Years of lackluster production have drawn down global wheat inventories, excluding China, to their lowest level in 15 years. Now, a favorable start to winter wheat crops in the US and Russia, along with improved prospects for crops planted later in 2024 in Argentina and Australia, is expected to lift world ending stocks.   

In the US, promising early season conditions — and weather forecasts that currently look favorable for the next few months — suggest that US hard red winter wheat (HRW) yields could recover after successive years of drought. However, planted acreage is expected to be flat or slightly lower. 

Currently, Gro’s machine-learning US Hard Red Winter Wheat Yield Forecast Model is predicting improved outcomes versus 2023. Previous El Niño years, including 2019 and 2016, also saw higher yields compared with La Niña years, as Gro wrote about here.

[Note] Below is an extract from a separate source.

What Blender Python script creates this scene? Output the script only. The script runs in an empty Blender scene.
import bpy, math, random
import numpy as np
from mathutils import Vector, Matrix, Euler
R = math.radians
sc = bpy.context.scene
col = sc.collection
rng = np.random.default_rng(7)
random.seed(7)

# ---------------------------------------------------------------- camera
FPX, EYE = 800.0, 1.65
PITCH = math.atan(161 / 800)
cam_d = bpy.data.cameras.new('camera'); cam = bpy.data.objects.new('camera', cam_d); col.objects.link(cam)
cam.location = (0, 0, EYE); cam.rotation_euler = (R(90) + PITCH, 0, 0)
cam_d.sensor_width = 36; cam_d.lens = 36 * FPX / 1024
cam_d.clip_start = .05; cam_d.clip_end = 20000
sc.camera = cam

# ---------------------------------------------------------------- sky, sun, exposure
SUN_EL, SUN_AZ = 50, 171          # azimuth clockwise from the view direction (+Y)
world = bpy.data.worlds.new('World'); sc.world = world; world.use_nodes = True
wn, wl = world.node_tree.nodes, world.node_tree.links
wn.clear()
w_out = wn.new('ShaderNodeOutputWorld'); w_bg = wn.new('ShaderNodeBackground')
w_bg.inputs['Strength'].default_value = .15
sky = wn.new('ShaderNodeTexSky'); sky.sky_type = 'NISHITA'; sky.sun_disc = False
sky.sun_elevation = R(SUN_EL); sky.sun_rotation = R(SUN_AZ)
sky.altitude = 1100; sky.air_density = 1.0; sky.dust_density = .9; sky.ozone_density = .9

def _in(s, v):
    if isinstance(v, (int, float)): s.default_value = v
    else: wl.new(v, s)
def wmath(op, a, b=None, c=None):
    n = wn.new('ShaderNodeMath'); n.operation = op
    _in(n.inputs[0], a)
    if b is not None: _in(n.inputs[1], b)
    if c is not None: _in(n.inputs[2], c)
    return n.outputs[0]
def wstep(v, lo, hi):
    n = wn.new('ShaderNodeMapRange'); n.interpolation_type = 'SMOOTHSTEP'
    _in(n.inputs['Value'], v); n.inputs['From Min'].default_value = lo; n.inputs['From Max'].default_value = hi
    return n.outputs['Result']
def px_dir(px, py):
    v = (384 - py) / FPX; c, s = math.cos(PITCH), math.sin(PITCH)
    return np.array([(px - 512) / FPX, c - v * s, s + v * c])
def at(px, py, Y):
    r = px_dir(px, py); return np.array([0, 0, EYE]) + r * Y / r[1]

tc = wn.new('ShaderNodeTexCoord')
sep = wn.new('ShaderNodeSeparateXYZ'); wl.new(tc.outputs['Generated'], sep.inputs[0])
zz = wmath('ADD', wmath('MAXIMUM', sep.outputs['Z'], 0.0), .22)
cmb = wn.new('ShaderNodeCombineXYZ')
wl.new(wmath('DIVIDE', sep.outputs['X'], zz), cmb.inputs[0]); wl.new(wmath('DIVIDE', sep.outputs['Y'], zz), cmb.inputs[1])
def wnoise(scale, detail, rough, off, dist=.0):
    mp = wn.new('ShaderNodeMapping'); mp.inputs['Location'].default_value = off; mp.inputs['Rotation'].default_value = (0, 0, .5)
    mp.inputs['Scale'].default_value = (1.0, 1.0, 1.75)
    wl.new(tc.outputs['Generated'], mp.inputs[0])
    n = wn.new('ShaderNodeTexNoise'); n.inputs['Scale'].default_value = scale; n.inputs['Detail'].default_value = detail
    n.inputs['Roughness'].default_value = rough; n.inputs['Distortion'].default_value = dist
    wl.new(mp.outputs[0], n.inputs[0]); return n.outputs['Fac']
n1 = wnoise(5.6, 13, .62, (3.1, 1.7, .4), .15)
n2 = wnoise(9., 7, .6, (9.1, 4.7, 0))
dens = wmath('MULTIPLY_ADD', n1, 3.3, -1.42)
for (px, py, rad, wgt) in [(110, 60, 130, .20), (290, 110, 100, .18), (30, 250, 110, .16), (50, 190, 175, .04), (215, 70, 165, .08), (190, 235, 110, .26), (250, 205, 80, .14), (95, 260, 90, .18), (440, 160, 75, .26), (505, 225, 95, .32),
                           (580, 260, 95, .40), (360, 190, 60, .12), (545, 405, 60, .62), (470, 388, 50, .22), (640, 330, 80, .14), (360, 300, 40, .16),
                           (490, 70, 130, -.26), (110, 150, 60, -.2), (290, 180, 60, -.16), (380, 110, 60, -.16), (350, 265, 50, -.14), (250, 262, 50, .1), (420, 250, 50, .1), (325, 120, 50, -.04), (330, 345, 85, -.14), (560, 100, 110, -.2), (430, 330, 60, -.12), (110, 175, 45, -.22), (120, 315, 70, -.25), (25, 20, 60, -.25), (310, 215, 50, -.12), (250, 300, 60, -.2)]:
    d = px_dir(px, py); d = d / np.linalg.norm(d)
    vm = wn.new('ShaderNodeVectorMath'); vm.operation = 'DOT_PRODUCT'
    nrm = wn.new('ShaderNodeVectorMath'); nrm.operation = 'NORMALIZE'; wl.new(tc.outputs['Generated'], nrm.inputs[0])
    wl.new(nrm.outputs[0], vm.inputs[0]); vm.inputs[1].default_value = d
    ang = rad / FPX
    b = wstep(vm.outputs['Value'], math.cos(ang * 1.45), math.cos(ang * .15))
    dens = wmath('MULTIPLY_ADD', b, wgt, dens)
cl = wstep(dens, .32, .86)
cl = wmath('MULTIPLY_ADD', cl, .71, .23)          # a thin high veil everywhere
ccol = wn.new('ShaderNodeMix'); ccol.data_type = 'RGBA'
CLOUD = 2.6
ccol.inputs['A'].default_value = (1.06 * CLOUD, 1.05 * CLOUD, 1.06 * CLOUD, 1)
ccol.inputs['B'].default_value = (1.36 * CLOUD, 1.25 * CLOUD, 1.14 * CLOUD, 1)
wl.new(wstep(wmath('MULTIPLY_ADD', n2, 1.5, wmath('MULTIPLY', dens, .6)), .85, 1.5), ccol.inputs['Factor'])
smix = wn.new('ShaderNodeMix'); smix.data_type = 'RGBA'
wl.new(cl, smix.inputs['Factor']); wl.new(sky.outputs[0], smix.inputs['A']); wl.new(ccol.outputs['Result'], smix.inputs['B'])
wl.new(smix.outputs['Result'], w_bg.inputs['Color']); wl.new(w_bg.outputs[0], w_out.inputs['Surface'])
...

Russia has had four record wheat crops in the past eight years and the 2023 crop was close to a record. So far, the next winter wheat crop, for 2024/25, is also benefiting from favorable conditions. NDVI, an important measure of crop health, is at one of the highest levels in over 20 years and soil moisture is currently adequate, according to Gro’s Climate Risk Navigator for Agriculture. 

Gro’s Russia Winter Wheat Yield Forecast Model currently is projecting yields above this time last year, although conditions can change when the crop emerges from dormancy in the spring. 

Prospects for China’s winter wheat crop, which will be harvested in May-June, are currently looking better than last year, according to Gro’s China Wheat Yield Forecast Model. In 2023, late season heavy rains caused extensive damage to the crop.       

Argentina’s wheat crop, which will be planted in the May-July period, should also benefit this year as conditions improve from last year. Gro’s Drought Index is well off the 2023 highs and soil moisture has rebounded. Last year’s late onset of El Niño came too late to rescue the country’s wheat harvest for 2023.

In Australia, El Niño tends to have the opposite, negative effect on wheat, and production in 2023 fell by 37% from a year earlier due to hot and dry weather. A transition from El Niño to ENSO-neutral conditions — which the US Climate Prediction Center forecasts is likely to occur in the April-June 2024 period — could aid the Australian wheat crop that will be harvested starting in October.

An exception to global wheat’s upbeat outlook: India’s wheat harvest, which begins in March, will decline in the wake of 2023’s weak monsoon, increasing pressure on the government to extend the country’s current wheat export ban, as Gro wrote about here. India, the third-largest wheat producer, already is grappling with low supplies, as seen with Gro’s India Wheat Yield Model & Balance Sheet.